→ **DATASET EXTRACT**
## Start

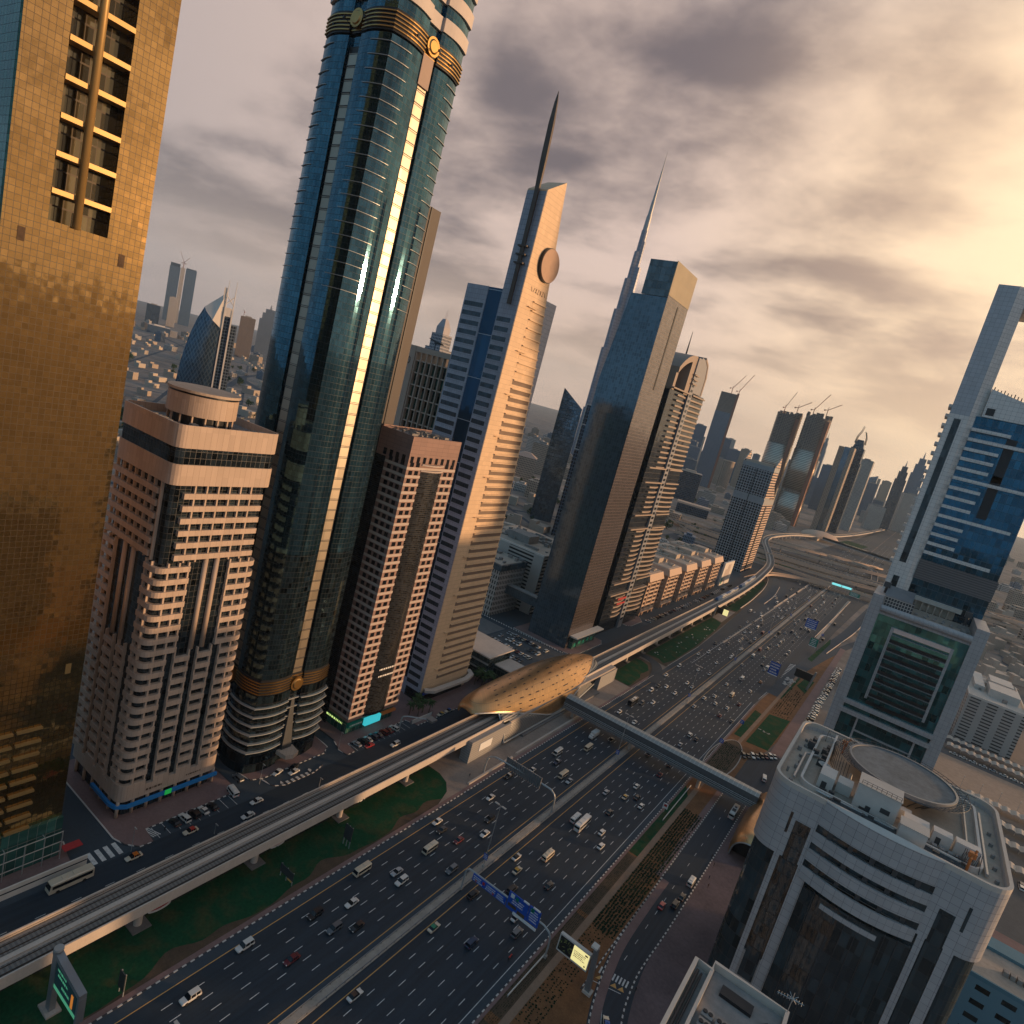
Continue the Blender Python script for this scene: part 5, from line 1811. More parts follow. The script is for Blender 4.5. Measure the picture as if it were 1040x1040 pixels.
tl2, tg2 = 'bushy tree between the low blocks behind the left row of towers', 'trees between the low blocks behind the left row'
for k in range(110):
    dist = r_.uniform(480, 1700); az = r_.uniform(-36, -12)
    x, y = dist * math.sin(R(az)), dist * math.cos(R(az))
    if x > -225: continue
    copy_thing(tree0, (x, y, 0), tl2, r_.random() * 6, r_.uniform(.6, 1.3), tg2)
# ---------------------------------------------------------------- metro viaduct
VP = [(-120.9, -60), (-120.9, 50), (-121.2, 115), (-121.8, 210), (-123, 300), (-124.2, 385), (-127.4, 600), (-130.5, 700), (-137, 800), (-151, 925), (-184, 1060), (-206, 1145), (-217, 1230), (-214, 1340), (-204, 1430), (-178, 1553), (-150, 1800), (-131, 2098), (-110, 2600)]
vp = path_at(VP, 10)
t = thing('viaduct', 'long concrete metro viaduct with two tracks running beside the highway and curving away', 'viaduct', (-121, 0, 0))
stripes('sleeper_bed', (.125, .115, .107), (.19, .172, .155), .9, .5, 1, .9, .2)
b = MB(); b.beam(vp, -4.75, 4.75, 8.2, 9.5); b.build('deck', 'concrete', t)
b = MB(); b.beam(vp, -2.6, 2.6, 7.2, 8.19); b.build('girder', 'concrete_dark', t)
for w in (-4.98, 4.62):
    b = MB(); b.beam(vp, w, w + .34, 7.9, 10.75); b.build('parapet', 'concrete_light', t)
b = MB(); b.beam(vp, -3.9, -1.1, 9.502, 9.62); b.beam(vp, 1.1, 3.9, 9.502, 9.62); b.build('track_bed', 'sleeper_bed', t)
b = MB(); b.beam(vp, -.55, .55, 9.502, 9.95); b.build('walkway', 'concrete_light', t)
b = MB()
for w in (-3.35, -1.75, 1.65, 3.25): b.beam(vp, w, w + .12, 9.63, 9.82)
b.build('rail', 'rail', t)
b = MB()
for w in (-4.35, 4.25): b.beam(vp, w, w + .1, 9.9, 10.0); b.beam(vp, w, w + .08, 10.5, 10.58)
b.build('cable_rack', 'dark_steel', t)


def vx(y):
    for (x0, y0), (x1, y1) in zip(vp, vp[1:]):
        if y0 <= y <= y1: return x0 + (x1 - x0) * (y - y0) / (y1 - y0)
    return vp[-1][0]


ys = [-16, 16, 47.5, 79.2, 111, 142.2, 173.5] + [352 + 27.5 * k for k in range(42)]
for y in ys:
    x = vx(y)
    b = MB(); b.cyl(x, y, .1, 5.6, .95, n=14)
    b.prism([(x - .95, y - .9), (x + .95, y - .9), (x + .95, y + .9), (x - .95, y + .9)], 5.6, 7.2, [(x - 2.7, y - 1.1), (x + 2.7, y - 1.1), (x + 2.7, y + 1.1), (x - 2.7, y + 1.1)])
    b.build('pier', 'concrete_light', t)
    b = MB(); b.box(x - 2.4, x + 2.4, y - 2.2, y + 2.2, .05, .35); b.build('footing', 'concrete_dark', t)

# trains on the viaduct
plain('train_blue', (.05, .14, .30), .35, .2, var=.05)
plain('train_white', (.60, .60, .58), .35, .1, var=.05)


def train(y0, n, lane, lab):
    t = thing('train', lab, 'train', (vx(y0) + lane, y0, 9.8), 'metro trains on the viaduct')
    L = 15.5
    for k in range(n):
        ya, yb = y0 + k * (L + .6), y0 + k * (L + .6) + L
        xa, xb = vx(ya) + lane, vx(yb) + lane
        b = MB(); b.beam([(xa, ya), (xb, yb)], -1.3, 1.3, 10.0, 12.0); b.build('car_body', 'train_blue' if k == 0 else 'train_white', t)
        b = MB(); b.beam([(xa, ya + .5), (xb, yb - .5)], -1.33, 1.33, 10.9, 11.6); b.build('window_band', 'office_window', t)
        b = MB(); b.beam([(xa, ya + .2), (xb, yb - .2)], -1.05, 1.05, 12.001, 12.5); b.build('roof', 'train_blue' if k % 2 == 0 else 'train_white', t)


train(592, 5, -2.4, 'blue and white metro train on the viaduct, nearer the camera')
train(690, 5, -2.4, 'blue and white metro train on the viaduct, farther one with blue nose')

# ---------------------------------------------------------------- metro station
panel('bronze_shell', (.60, .345, .155), 1.6, 1.5, .04, .05, (.40, .24, .12), .30, .85, .06, bigvar=.08)
t = thing('metro_station', 'bronze clam-shaped metro station with small dark slots beside the highway', 'station', (-128, 285, 0))
SC, SY = (-130.2, 277.5), 64.5


def shell(u, a):
    """u along the road -1..1, a angle 0 (highway side) .. pi"""
    k = max(0, 1 - abs(u) ** 1.85)
    c = math.cos(a)
    w = (16.6 * k ** (.28 if u < 0 else .5)) if c > 0 else (14.4 * k ** .5)
    z0 = 2.2 + 9.0 * max(0, -u) ** 2.2 + 3.0 * max(0, u) ** 2
    return (SC[0] + w * c, SC[1] + SY * u, z0 + 14.0 * k ** .5 * max(0, math.sin(a)) ** .9)


LIP = [(-1, .78), (-.95, .74), (-.85, .65), (-.75, .57), (-.65, .48), (-.55, .39), (-.45, .29), (-.35, .19), (-.25, .08), (-.15, .01), (-.05, .03), (.05, .13), (.15, .26), (.25, .37), (.35, .48), (.45, .58), (.55, .68), (.65, .82), (.75, 1.0), (.85, 1.2), (1, 1.3)]


def lip_at(u):
    for (u0, l0), (u1, l1) in zip(LIP, LIP[1:]):
        if u0 <= u <= u1: return lerp(l0, l1, (u - u0) / (u1 - u0))
    return 1.3


def skirt_x(u):
    return -114.0 if u < .15 else lerp(-114.0, -119.5, (u - .15) / .75)


NU, NA = 72, 40
us = [-.985 + 1.97 * i / NU for i in range(NU + 1)]
b = MB()
vv = []
for u in us:
    # the highway-side lip swoops: high over the near tracks, lowest a little past the middle
    lip = lip_at(u)
    for j in range(NA + 1):
        a = lerp(lip, math.pi * 1.0, j / NA)
        vv.append(shell(u, a))
ff = []
for i in range(NU):
    for j in range(NA):
        ff.append((i * (NA + 1) + j, (i + 1) * (NA + 1) + j, (i + 1) * (NA + 1) + j + 1, i * (NA + 1) + j + 1))
b.add(vv, ff)
sh = b.build('shell', 'bronze_shell', t, True)
sol = sh.modifiers.new('thick', 'SOLIDIFY'); sol.thickness = .5; sol.offset = -1
# dark roof slots
r_ = random.Random(9)
b = MB()
rows = [(.55, 17), (.72, 13), (.9, 15), (1.1, 14), (1.3, 12), (1.5, 13), (1.75, 11), (2.0, 9)]
for a, n in rows:
    for k in range(n):
        u = -.78 + 1.56 * (k + r_.uniform(.1, .9)) / n
        if abs(u) > .80: continue
        if a < lip_at(u) + .08: continue
        du = r_.choice([.018, .03, .03, .045])
        q = []
        for uu, aa in ((u, a), (u + du, a), (u + du, a + .030), (u, a + .030)):
            p_ = Vector(shell(uu, aa)); c_ = Vector((SC[0], SC[1] + SY * uu, 2))
            q.append(tuple(p_ + (p_ - c_).normalized() * .09))
        b.quad(*q)
b.build('roof_slot', 'black_metal', t)
# grey ribbed skirt on the highway side
stripes('rib_skirt', (.30, .29, .275), (.075, .08, .085), .62, .55, 2, .45, .1, .35)
b = MB()
vv = []
NS = 60
for i in range(NS + 1):
    u = -.80 + 1.66 * i / NS
    p0 = Vector(shell(u, lip_at(u) + .02)) + Vector((-.25, 0, -.25))
    bulge = max(0, 1 - ((u + .10) / .92) ** 2)
    for j in range(9):
        f = j / 8
        x = lerp(p0.x, skirt_x(u), f ** .4)
        z = lerp(p0.z, 1.6 + 3.0 * max(0, u) ** 1.5, f)
        vv.append((x, SC[1] + SY * u, z))
ff = [(i * 9 + j, i * 9 + j + 1, (i + 1) * 9 + j + 1, (i + 1) * 9 + j) for i in range(NS) for j in range(8)]
b.add(vv, ff)
s2 = b.build('ribbed_skirt', 'rib_skirt', t, True)
sol = s2.modifiers.new('thick', 'SOLIDIFY'); sol.thickness = .35
b = MB()
lipp = []
for i in range(NS + 1):
    u = -.80 + 1.66 * i / NS
    bulge = max(0, 1 - ((u + .10) / .92) ** 2)
    lipp.append((skirt_x(u) + .2, SC[1] + SY * u, 1.6 + 3.0 * max(0, u) ** 1.5))
b.tube(lipp, .38, 6); b.build('skirt_rim', 'ledge_grey', t)
# rim along the lip and round the near opening
b = MB()
b.tube([tuple(Vector(shell(-.97 + 1.92 * i / 70, lip_at(-.97 + 1.92 * i / 70))) + Vector((.1, 0, -.1))) for i in range(71)], .3, 6); b.build('shell_rim', 'ledge_grey', t)
b = MB()
b.tube([(-114, SC[1] - SY * .80, 1.6), (-115.2, SC[1] - SY * .80, 7.0), tuple(shell(-.80, .61))], .34, 6); b.build('opening_rim', 'ledge_grey', t)
emit('station_lit', (1.0, .42, .10), 1.1)
b = MB(); b.box(-116.9, -116.6, 246, 262, 7.2, 8.6); b.build('lit_window', 'station_lit', t)
b = MB(); b.box(-128.5, -117.5, 236, 330, 1.0, 8.0); b.build('concourse', 'office_window', t)
b = MB(); b.box(-135, -112.5, 240, 318, .12, 1.0); b.build('plinth', 'concrete_dark', t)
b = MB()
stripes('grey_boards', (.30, .29, .28), (.235, .23, .225), 1.0, .5, 2, .7, .1)
b.box(-119.0, -114.6, 202, 230, .1, 9.4); b.build('plant_room', 'grey_boards', t)
b = MB(); b.box(-114.58, -114.4, 208, 216.5, 3.6, 7.0); b.build('poster', 'sign_white', t)
b = MB(); b.box(-118.5, -115.0, 320, 342, .1, 8.2); b.build('plant_room', 'grey_boards', t)
b = MB(); b.box(-130, -115.5, 226, 340, 8.3, 9.4); b.build('platform', 'concrete', t)

# footbridge over the highway
stripes('bridge_roof', (.50, .48, .43), (.34, .33, .30), 1.9, .88, 0, .5, .1, .25)
stripes('bridge_glass', (.075, .085, .095), (.16, .17, .175), 1.9, .86, 0, .25, .2, .4)
t = thing('footbridge', 'enclosed grey footbridge crossing the highway from station to east pod', 'bridge', (-70, 279, 0))
XA, XB = -113.0, -19.5
sec = [(-3.3, 0), (-3.5, 2.6), (-2.8, 4.4), (-1.2, 5.4), (1.2, 5.4), (2.8, 4.4), (3.5, 2.6), (3.3, 0)]
def zb(x): return lerp(4.9, 6.6, (x - XA) / (XB - XA))
def seg(i0, i1, out=0.0, thick=.15):
    mb = MB(); pts = sec[i0:i1 + 1]
    rg = []
    for x in (XA, XB):
        ring = [(x, 279 + y * (1 + out / 3), zb(x) + z + (out if z > 3 else 0)) for y, z in pts]
        inner = [(x, 279 + y * (1 + (out - thick) / 3), zb(x) + z - (thick if z > 3 else 0)) for y, z in reversed(pts)]
        rg.append(ring + inner)
    return mb.rings(rg)
seg(2, 5).build('roof', 'bridge_roof', t)
seg(0, 1).build('glazing', 'bridge_glass', t)
seg(1, 2, -.02).build('clerestory', 'dark_steel', t)
seg(6, 7).build('glazing', 'bridge_glass', t)
seg(5, 6, -.02).build('clerestory', 'dark_steel', t)
b = MB(); b.rings([[(x, 279 - 3.6, zb(x) - .9), (x, 279 - 3.6, zb(x) - .01), (x, 279 + 3.6, zb(x) - .01), (x, 279 + 3.6, zb(x) - .9)] for x in (XA, XB)]); b.build('deck', 'steel', t)
for z in (.35, 1.15, 1.9):
    b = MB()
    for sy in (-1, 1):
        b.tube([(XA, 279 + sy * 3.62, zb(XA) + z), (XB, 279 + sy * 3.62, zb(XB) + z)], .11, 4)
    b.build('side_rail', 'ledge_grey', t)
for x in (-108.6, -77.2, -43.8):
    b = MB(); b.cyl(x, 279, .1, zb(x) - 2.3, .8, n=10)
    b.prism([(x - .8, 278.2), (x + .8, 278.2), (x + .8, 279.8), (x - .8, 279.8)], zb(x) - 2.3, zb(x) - .91, [(x - 1.0, 275.8), (x + 1.0, 275.8), (x + 1.0, 282.2), (x - 1.0, 282.2)])
    b.build('pier', 'concrete_light', t)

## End

→ **AIM OF THE TASK**
For each line of the listing that holds the word "from", show that line.

→ **RESULT FOR THIS TASK**
Continue the Blender Python script for this scene: part 5, from line 1811. More parts follow. The script is for Blender 4.5. Measure the picture as if it were 1040x1040 pixels.
t = thing('footbridge', 'enclosed grey footbridge crossing the highway from station to east pod', 'bridge', (-70, 279, 0))